Why do we Celebrate Dead People’s Birthdays?

by Linus

If you happened to visit Google yesterday, as I do at least 37 times each day, you noticed their cute little depiction of the word Google appeared as a cartoon Julia Child.  The reason, because yesterday was Julia Child’s 100th birthday…well it would have been if she weren’t dead.  That’s the whole point…she’s dead!  Why are we celebrating her birthday?  If you’re happening around the internet today, you are starting to see Elvis (*sigh*) articles all over the place.  The reason, because today is the day Elvis died.  He’s dead people…let him go.  I get it if he died last year, it’s a moment for all the die-hard fans to remember what it was like when he was alive, how their lives were so much better, how the world was a better place to live…but do these people realize he’s been dead for 35 years?  In the year 2112, are there really going to be droves of idiots going to Memphis to celebrate the 135th anniversary of his death?  Probably.  It’s time to move on, we as a society have too big of a problem letting go.  I really don’t care much for Elvis, so he had a few decent songs, appeared in a few movies, but without Forrest Gump teaching him how to move his hips…where would he be?

We put idiots like Elvis on higher pedestals than we do Presidents.  Quick, what was the date that Abraham Lincoln died?  Without Google, you don’t know.  When was the last time you turned on the news and saw a tribute to Abe’s 203rd birthday?  Or when you paid your taxes this past April, did you think to yourself…wow, good ole Abe’s been dead for 147 years…I can’t believe it’s been that long.  If you’re a betting person, I would bet that next (insert date here when Michael Jackson died) you will see Google do one of their famous animated logos*, and it will probably be of Mike moonwalking.

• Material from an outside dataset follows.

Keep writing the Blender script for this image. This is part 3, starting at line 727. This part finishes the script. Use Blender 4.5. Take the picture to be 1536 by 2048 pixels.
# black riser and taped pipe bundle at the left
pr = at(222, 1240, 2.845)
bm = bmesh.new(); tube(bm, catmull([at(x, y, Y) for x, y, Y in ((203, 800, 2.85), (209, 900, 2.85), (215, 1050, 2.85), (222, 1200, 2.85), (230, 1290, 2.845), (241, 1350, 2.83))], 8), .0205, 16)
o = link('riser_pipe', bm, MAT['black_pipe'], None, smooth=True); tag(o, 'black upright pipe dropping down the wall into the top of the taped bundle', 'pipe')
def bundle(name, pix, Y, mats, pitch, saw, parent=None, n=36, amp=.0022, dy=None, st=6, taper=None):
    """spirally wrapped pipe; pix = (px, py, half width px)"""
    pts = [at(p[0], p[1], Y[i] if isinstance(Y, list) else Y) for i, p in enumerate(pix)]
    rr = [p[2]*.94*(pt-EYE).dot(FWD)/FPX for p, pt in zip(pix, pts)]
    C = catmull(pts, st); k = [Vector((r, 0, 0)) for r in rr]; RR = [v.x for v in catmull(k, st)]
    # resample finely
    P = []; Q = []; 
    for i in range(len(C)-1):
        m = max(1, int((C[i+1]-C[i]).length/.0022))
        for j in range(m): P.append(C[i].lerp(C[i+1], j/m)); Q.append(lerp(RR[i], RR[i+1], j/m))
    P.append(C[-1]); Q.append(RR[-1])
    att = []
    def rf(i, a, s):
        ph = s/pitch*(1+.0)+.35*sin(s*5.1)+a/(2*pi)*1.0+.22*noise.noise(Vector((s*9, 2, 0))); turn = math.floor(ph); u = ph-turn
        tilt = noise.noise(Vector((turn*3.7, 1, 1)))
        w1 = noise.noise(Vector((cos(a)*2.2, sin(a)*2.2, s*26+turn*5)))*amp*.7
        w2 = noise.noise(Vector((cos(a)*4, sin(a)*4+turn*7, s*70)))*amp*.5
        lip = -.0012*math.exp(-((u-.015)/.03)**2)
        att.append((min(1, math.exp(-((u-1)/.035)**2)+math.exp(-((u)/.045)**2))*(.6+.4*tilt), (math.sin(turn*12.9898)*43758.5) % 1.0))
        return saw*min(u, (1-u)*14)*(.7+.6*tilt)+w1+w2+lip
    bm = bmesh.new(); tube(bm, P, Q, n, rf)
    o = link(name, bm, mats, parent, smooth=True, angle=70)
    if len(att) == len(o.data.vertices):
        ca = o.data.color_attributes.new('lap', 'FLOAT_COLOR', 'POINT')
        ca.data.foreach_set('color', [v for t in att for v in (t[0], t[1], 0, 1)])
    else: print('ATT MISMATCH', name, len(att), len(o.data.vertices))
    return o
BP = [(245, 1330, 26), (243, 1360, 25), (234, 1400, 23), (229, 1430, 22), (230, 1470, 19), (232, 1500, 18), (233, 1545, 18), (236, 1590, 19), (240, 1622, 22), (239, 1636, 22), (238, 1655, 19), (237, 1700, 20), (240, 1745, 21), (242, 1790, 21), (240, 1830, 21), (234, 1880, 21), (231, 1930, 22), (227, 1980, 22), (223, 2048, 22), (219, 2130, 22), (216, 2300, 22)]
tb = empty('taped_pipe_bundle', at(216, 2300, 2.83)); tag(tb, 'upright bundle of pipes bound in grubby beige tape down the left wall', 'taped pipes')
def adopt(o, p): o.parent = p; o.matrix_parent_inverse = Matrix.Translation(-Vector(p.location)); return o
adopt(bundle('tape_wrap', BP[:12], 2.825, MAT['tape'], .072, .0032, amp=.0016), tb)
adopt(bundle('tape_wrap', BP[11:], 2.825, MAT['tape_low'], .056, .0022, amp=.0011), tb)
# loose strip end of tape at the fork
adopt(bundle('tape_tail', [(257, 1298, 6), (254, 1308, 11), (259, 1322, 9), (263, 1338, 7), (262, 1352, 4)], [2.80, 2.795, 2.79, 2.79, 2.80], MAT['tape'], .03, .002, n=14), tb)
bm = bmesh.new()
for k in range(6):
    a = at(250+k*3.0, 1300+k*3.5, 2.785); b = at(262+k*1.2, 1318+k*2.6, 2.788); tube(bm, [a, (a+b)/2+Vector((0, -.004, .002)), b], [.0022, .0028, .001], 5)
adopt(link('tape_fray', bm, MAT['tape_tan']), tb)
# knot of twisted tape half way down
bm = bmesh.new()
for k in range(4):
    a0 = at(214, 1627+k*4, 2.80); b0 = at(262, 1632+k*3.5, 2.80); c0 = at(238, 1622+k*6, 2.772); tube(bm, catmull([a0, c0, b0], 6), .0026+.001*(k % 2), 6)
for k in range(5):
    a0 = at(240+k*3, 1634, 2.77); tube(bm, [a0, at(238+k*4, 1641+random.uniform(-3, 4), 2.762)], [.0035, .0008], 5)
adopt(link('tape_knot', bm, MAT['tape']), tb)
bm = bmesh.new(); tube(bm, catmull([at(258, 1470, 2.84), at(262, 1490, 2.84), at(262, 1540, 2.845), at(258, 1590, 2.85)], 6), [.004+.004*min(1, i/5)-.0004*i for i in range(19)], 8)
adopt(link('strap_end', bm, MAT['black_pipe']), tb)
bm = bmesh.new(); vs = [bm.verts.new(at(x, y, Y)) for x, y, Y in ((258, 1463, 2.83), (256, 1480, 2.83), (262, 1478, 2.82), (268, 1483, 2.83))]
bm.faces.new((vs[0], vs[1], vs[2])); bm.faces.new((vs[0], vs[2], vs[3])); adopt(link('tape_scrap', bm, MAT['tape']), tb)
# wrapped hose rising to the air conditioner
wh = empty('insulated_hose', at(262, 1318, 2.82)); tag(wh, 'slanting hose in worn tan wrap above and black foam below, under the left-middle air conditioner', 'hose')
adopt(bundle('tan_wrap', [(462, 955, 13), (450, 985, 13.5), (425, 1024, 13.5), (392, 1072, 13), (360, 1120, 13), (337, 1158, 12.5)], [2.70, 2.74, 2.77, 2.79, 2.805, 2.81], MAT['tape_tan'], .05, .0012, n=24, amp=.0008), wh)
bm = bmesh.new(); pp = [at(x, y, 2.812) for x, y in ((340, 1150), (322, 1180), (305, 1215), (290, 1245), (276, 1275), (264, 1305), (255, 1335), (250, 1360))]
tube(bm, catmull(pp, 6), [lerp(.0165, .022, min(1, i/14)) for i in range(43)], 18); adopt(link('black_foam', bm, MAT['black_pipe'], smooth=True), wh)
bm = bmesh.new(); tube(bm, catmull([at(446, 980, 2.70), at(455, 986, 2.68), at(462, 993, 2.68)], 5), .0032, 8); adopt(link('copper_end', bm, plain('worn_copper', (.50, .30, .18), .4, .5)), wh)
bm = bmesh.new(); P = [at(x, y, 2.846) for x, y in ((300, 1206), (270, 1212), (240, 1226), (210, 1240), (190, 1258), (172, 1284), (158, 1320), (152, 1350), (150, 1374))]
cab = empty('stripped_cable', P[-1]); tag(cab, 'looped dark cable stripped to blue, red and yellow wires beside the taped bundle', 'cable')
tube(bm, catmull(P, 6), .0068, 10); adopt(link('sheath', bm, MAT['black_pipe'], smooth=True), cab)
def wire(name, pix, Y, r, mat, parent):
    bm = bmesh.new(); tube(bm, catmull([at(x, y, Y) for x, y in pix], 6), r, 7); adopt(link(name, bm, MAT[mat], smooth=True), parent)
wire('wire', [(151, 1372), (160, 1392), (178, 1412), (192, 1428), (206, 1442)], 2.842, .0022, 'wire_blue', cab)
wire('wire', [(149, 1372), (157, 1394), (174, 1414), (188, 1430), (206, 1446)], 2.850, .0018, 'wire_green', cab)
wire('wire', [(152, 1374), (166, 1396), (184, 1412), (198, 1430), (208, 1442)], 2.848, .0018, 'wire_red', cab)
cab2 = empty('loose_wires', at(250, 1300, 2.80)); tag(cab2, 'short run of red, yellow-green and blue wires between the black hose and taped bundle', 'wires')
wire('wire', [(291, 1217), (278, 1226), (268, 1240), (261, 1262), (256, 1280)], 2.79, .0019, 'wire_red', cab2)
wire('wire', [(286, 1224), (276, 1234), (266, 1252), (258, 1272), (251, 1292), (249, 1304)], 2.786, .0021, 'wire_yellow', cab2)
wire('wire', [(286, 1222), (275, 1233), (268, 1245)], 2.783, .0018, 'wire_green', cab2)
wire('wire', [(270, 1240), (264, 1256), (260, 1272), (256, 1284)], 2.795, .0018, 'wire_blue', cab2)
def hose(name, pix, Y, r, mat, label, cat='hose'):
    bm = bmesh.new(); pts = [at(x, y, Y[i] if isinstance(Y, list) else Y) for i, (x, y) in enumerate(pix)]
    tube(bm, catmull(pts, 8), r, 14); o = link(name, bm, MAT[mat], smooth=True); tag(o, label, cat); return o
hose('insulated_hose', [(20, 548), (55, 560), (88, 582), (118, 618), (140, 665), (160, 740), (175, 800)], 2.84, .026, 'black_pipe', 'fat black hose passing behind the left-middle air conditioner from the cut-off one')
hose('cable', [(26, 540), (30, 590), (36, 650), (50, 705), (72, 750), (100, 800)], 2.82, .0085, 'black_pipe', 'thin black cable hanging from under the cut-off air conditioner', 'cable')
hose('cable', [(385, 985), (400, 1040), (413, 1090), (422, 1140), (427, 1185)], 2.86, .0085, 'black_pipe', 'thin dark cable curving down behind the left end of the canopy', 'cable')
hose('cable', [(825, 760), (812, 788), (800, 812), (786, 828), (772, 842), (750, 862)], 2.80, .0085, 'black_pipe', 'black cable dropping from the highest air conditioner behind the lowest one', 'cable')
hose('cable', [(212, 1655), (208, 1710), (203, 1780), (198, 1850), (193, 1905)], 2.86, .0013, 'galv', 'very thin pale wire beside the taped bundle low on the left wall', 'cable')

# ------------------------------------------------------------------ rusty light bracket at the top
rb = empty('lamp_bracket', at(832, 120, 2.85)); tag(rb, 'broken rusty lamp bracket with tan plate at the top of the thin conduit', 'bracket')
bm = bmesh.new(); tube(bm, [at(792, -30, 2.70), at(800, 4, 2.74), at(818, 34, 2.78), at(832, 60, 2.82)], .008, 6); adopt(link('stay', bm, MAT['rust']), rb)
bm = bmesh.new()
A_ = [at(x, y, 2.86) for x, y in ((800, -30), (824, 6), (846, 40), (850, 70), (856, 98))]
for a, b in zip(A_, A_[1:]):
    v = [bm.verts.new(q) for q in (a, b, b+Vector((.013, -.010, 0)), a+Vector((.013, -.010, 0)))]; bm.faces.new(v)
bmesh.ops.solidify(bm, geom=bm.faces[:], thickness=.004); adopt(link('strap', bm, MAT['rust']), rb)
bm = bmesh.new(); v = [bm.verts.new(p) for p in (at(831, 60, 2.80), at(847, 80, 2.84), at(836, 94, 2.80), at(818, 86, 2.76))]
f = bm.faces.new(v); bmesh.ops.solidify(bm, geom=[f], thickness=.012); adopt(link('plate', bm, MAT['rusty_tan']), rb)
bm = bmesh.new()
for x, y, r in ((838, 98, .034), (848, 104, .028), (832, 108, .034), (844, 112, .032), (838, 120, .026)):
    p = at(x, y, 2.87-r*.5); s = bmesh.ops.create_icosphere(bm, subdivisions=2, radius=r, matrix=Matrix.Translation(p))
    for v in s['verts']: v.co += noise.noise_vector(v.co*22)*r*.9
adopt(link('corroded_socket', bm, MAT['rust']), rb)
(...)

There are sooooooo many people whose birthday or deathdays we should be honoring ahead of Julia ‘potential CIA spy’ Child, or Elvis ‘without Forrest I would be nothing’ Presley, or Michael ‘hey your son is cute’ Jackson.  It is just another illustration that our priorities are so far out of whack.  We are a society that is so fixated on celebrities it’s scary.  Forget about the whole Princess Diana thing, how is there no law here to curb the insane measures that the paparazzi go through to get photographs?  They are literally hanging out of trees to get a shot…nothing wrong with that, there are hords of the walking backwards down a street so we can get a shot of some actress walking…that makes sense.

If you want to honor some dead celebrity, then do us all a favor and do it in your own home…and please keep all pertinent info related to dead celebrity off the internet.  If you are that pathetic, then there’s a good chance you aren’t ready for society anyway.  Take the day off work, play all their records/cd’s, watch all their movies, think of all the ways their life was better than yours, then move on.  In case you need some assistance, the key to that last sentence was the part about MOVING ON.  Chances are the celebrity you are honoring is literally a pile of bones…so when you think about it, you are honoring a pile of bones…aye.

*Note – if you work at Google, please tell them I love those animated logos.  The ones depicting sports during the Olympics were great.